### Work to be completed
You are to retype all of the data exactly as it appears.

### Data block
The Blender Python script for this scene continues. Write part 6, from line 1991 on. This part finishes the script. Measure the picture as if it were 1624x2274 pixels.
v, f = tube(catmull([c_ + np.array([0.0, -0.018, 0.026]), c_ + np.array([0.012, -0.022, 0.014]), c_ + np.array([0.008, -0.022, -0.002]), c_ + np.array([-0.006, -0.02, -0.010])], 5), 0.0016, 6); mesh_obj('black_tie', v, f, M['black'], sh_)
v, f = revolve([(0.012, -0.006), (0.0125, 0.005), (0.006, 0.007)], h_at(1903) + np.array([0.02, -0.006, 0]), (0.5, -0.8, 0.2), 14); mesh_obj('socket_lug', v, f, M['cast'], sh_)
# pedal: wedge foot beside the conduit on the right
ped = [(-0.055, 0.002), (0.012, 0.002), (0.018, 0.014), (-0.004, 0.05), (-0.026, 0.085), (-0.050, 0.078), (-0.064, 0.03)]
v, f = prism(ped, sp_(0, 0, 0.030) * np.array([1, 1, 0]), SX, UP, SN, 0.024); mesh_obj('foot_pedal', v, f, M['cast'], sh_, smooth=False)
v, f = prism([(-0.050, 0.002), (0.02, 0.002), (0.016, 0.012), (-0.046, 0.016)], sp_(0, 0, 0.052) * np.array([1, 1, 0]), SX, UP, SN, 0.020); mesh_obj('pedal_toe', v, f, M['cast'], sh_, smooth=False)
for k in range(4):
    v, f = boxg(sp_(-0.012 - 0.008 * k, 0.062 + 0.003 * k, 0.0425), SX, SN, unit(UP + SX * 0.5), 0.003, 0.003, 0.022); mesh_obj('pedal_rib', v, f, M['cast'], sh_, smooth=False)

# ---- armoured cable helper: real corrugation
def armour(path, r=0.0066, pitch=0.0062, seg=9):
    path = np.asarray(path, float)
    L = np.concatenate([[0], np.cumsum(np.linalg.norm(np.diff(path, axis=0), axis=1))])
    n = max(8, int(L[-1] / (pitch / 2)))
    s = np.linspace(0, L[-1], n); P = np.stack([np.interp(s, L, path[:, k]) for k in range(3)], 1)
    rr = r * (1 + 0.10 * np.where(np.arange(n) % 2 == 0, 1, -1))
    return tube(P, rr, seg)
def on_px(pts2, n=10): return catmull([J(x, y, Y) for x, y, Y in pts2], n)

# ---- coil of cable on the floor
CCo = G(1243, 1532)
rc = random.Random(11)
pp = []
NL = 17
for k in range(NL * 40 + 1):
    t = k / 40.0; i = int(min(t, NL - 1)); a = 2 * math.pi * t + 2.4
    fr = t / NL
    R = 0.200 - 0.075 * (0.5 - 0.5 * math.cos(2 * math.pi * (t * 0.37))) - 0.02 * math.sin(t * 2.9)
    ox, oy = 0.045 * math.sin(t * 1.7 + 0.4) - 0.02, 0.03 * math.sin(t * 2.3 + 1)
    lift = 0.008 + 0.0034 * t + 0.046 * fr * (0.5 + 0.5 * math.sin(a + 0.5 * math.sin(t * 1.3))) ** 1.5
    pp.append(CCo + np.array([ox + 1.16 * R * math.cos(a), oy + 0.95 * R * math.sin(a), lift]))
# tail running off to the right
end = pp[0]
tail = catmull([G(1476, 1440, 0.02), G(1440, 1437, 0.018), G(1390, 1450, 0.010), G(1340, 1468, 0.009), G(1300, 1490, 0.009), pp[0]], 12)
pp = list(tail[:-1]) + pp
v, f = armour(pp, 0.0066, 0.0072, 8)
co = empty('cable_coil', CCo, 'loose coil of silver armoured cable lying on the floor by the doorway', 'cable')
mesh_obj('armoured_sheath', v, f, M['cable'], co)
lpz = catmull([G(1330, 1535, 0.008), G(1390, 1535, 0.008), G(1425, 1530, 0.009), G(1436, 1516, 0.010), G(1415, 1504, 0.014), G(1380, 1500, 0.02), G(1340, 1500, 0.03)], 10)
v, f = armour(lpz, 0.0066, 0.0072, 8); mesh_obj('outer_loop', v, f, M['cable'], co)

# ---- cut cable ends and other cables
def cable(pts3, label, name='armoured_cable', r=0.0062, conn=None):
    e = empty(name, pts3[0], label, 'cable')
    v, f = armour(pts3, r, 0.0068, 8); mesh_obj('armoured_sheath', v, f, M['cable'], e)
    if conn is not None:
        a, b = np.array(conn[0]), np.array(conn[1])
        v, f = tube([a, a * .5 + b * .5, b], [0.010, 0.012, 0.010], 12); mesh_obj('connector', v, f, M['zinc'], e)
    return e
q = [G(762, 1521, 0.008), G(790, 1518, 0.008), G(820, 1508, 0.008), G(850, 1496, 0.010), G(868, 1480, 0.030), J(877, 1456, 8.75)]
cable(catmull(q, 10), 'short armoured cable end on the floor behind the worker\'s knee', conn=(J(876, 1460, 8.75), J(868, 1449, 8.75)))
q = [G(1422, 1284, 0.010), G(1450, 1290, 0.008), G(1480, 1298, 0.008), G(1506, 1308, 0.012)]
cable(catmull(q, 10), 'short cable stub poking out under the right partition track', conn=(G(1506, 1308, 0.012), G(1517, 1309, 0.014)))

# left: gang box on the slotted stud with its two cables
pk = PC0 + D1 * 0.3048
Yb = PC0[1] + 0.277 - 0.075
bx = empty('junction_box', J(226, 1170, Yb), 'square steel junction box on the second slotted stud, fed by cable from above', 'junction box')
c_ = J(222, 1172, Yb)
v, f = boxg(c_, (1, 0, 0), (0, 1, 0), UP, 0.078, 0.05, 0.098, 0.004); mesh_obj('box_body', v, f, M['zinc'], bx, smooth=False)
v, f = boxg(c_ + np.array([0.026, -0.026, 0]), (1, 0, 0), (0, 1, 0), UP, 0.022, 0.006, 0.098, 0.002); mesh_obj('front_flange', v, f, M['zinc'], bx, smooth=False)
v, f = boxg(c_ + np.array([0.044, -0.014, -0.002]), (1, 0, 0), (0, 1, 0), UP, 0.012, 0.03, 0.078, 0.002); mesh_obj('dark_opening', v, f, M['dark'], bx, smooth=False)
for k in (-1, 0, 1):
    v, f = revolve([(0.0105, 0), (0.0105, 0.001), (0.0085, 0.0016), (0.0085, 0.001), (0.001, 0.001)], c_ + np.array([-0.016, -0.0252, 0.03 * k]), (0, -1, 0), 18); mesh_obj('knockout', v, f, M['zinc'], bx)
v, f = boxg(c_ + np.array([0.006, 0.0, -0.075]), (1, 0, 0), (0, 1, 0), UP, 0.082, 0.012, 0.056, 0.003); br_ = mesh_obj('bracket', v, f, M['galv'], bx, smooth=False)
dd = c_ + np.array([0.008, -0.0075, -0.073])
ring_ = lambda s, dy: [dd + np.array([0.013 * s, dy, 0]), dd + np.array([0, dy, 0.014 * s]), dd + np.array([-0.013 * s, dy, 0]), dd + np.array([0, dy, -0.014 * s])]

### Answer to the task
The Blender Python script for this scene continues. Write part 6, from line 1991 on. This part finishes the script. Measure the picture as if it were 1624x2274 pixels.
v, f = tube(catmull([c_ + np.array([0.0, -0.018, 0.026]), c_ + np.array([0.012, -0.022, 0.014]), c_ + np.array([0.008, -0.022, -0.002]), c_ + np.array([-0.006, -0.02, -0.010])], 5), 0.0016, 6); mesh_obj('black_tie', v, f, M['black'], sh_)
v, f = revolve([(0.012, -0.006), (0.0125, 0.005), (0.006, 0.007)], h_at(1903) + np.array([0.02, -0.006, 0]), (0.5, -0.8, 0.2), 14); mesh_obj('socket_lug', v, f, M['cast'], sh_)
# pedal: wedge foot beside the conduit on the right
ped = [(-0.055, 0.002), (0.012, 0.002), (0.018, 0.014), (-0.004, 0.05), (-0.026, 0.085), (-0.050, 0.078), (-0.064, 0.03)]
v, f = prism(ped, sp_(0, 0, 0.030) * np.array([1, 1, 0]), SX, UP, SN, 0.024); mesh_obj('foot_pedal', v, f, M['cast'], sh_, smooth=False)
v, f = prism([(-0.050, 0.002), (0.02, 0.002), (0.016, 0.012), (-0.046, 0.016)], sp_(0, 0, 0.052) * np.array([1, 1, 0]), SX, UP, SN, 0.020); mesh_obj('pedal_toe', v, f, M['cast'], sh_, smooth=False)
for k in range(4):
    v, f = boxg(sp_(-0.012 - 0.008 * k, 0.062 + 0.003 * k, 0.0425), SX, SN, unit(UP + SX * 0.5), 0.003, 0.003, 0.022); mesh_obj('pedal_rib', v, f, M['cast'], sh_, smooth=False)

# ---- armoured cable helper: real corrugation
def armour(path, r=0.0066, pitch=0.0062, seg=9):
    path = np.asarray(path, float)
    L = np.concatenate([[0], np.cumsum(np.linalg.norm(np.diff(path, axis=0), axis=1))])
    n = max(8, int(L[-1] / (pitch / 2)))
    s = np.linspace(0, L[-1], n); P = np.stack([np.interp(s, L, path[:, k]) for k in range(3)], 1)
    rr = r * (1 + 0.10 * np.where(np.arange(n) % 2 == 0, 1, -1))
    return tube(P, rr, seg)
def on_px(pts2, n=10): return catmull([J(x, y, Y) for x, y, Y in pts2], n)

# ---- coil of cable on the floor
CCo = G(1243, 1532)
rc = random.Random(11)
pp = []
NL = 17
for k in range(NL * 40 + 1):
    t = k / 40.0; i = int(min(t, NL - 1)); a = 2 * math.pi * t + 2.4
    fr = t / NL
    R = 0.200 - 0.075 * (0.5 - 0.5 * math.cos(2 * math.pi * (t * 0.37))) - 0.02 * math.sin(t * 2.9)
    ox, oy = 0.045 * math.sin(t * 1.7 + 0.4) - 0.02, 0.03 * math.sin(t * 2.3 + 1)
    lift = 0.008 + 0.0034 * t + 0.046 * fr * (0.5 + 0.5 * math.sin(a + 0.5 * math.sin(t * 1.3))) ** 1.5
    pp.append(CCo + np.array([ox + 1.16 * R * math.cos(a), oy + 0.95 * R * math.sin(a), lift]))
# tail running off to the right
end = pp[0]
tail = catmull([G(1476, 1440, 0.02), G(1440, 1437, 0.018), G(1390, 1450, 0.010), G(1340, 1468, 0.009), G(1300, 1490, 0.009), pp[0]], 12)
pp = list(tail[:-1]) + pp
v, f = armour(pp, 0.0066, 0.0072, 8)
co = empty('cable_coil', CCo, 'loose coil of silver armoured cable lying on the floor by the doorway', 'cable')
mesh_obj('armoured_sheath', v, f, M['cable'], co)
lpz = catmull([G(1330, 1535, 0.008), G(1390, 1535, 0.008), G(1425, 1530, 0.009), G(1436, 1516, 0.010), G(1415, 1504, 0.014), G(1380, 1500, 0.02), G(1340, 1500, 0.03)], 10)
v, f = armour(lpz, 0.0066, 0.0072, 8); mesh_obj('outer_loop', v, f, M['cable'], co)

# ---- cut cable ends and other cables
def cable(pts3, label, name='armoured_cable', r=0.0062, conn=None):
    e = empty(name, pts3[0], label, 'cable')
    v, f = armour(pts3, r, 0.0068, 8); mesh_obj('armoured_sheath', v, f, M['cable'], e)
    if conn is not None:
        a, b = np.array(conn[0]), np.array(conn[1])
        v, f = tube([a, a * .5 + b * .5, b], [0.010, 0.012, 0.010], 12); mesh_obj('connector', v, f, M['zinc'], e)
    return e
q = [G(762, 1521, 0.008), G(790, 1518, 0.008), G(820, 1508, 0.008), G(850, 1496, 0.010), G(868, 1480, 0.030), J(877, 1456, 8.75)]
cable(catmull(q, 10), 'short armoured cable end on the floor behind the worker\'s knee', conn=(J(876, 1460, 8.75), J(868, 1449, 8.75)))
q = [G(1422, 1284, 0.010), G(1450, 1290, 0.008), G(1480, 1298, 0.008), G(1506, 1308, 0.012)]
cable(catmull(q, 10), 'short cable stub poking out under the right partition track', conn=(G(1506, 1308, 0.012), G(1517, 1309, 0.014)))

# left: gang box on the slotted stud with its two cables
pk = PC0 + D1 * 0.3048
Yb = PC0[1] + 0.277 - 0.075
bx = empty('junction_box', J(226, 1170, Yb), 'square steel junction box on the second slotted stud, fed by cable from above', 'junction box')
c_ = J(222, 1172, Yb)
v, f = boxg(c_, (1, 0, 0), (0, 1, 0), UP, 0.078, 0.05, 0.098, 0.004); mesh_obj('box_body', v, f, M['zinc'], bx, smooth=False)
v, f = boxg(c_ + np.array([0.026, -0.026, 0]), (1, 0, 0), (0, 1, 0), UP, 0.022, 0.006, 0.098, 0.002); mesh_obj('front_flange', v, f, M['zinc'], bx, smooth=False)
v, f = boxg(c_ + np.array([0.044, -0.014, -0.002]), (1, 0, 0), (0, 1, 0), UP, 0.012, 0.03, 0.078, 0.002); mesh_obj('dark_opening', v, f, M['dark'], bx, smooth=False)
for k in (-1, 0, 1):
    v, f = revolve([(0.0105, 0), (0.0105, 0.001), (0.0085, 0.0016), (0.0085, 0.001), (0.001, 0.001)], c_ + np.array([-0.016, -0.0252, 0.03 * k]), (0, -1, 0), 18); mesh_obj('knockout', v, f, M['zinc'], bx)
v, f = boxg(c_ + np.array([0.006, 0.0, -0.075]), (1, 0, 0), (0, 1, 0), UP, 0.082, 0.012, 0.056, 0.003); br_ = mesh_obj('bracket', v, f, M['galv'], bx, smooth=False)
dd = c_ + np.array([0.008, -0.0075, -0.073])
ring_ = lambda s, dy: [dd + np.array([0.013 * s, dy, 0]), dd + np.array([0, dy, 0.014 * s]), dd + np.array([-0.013 * s, dy, 0]), dd + np.array([0, dy, -0.014 * s])]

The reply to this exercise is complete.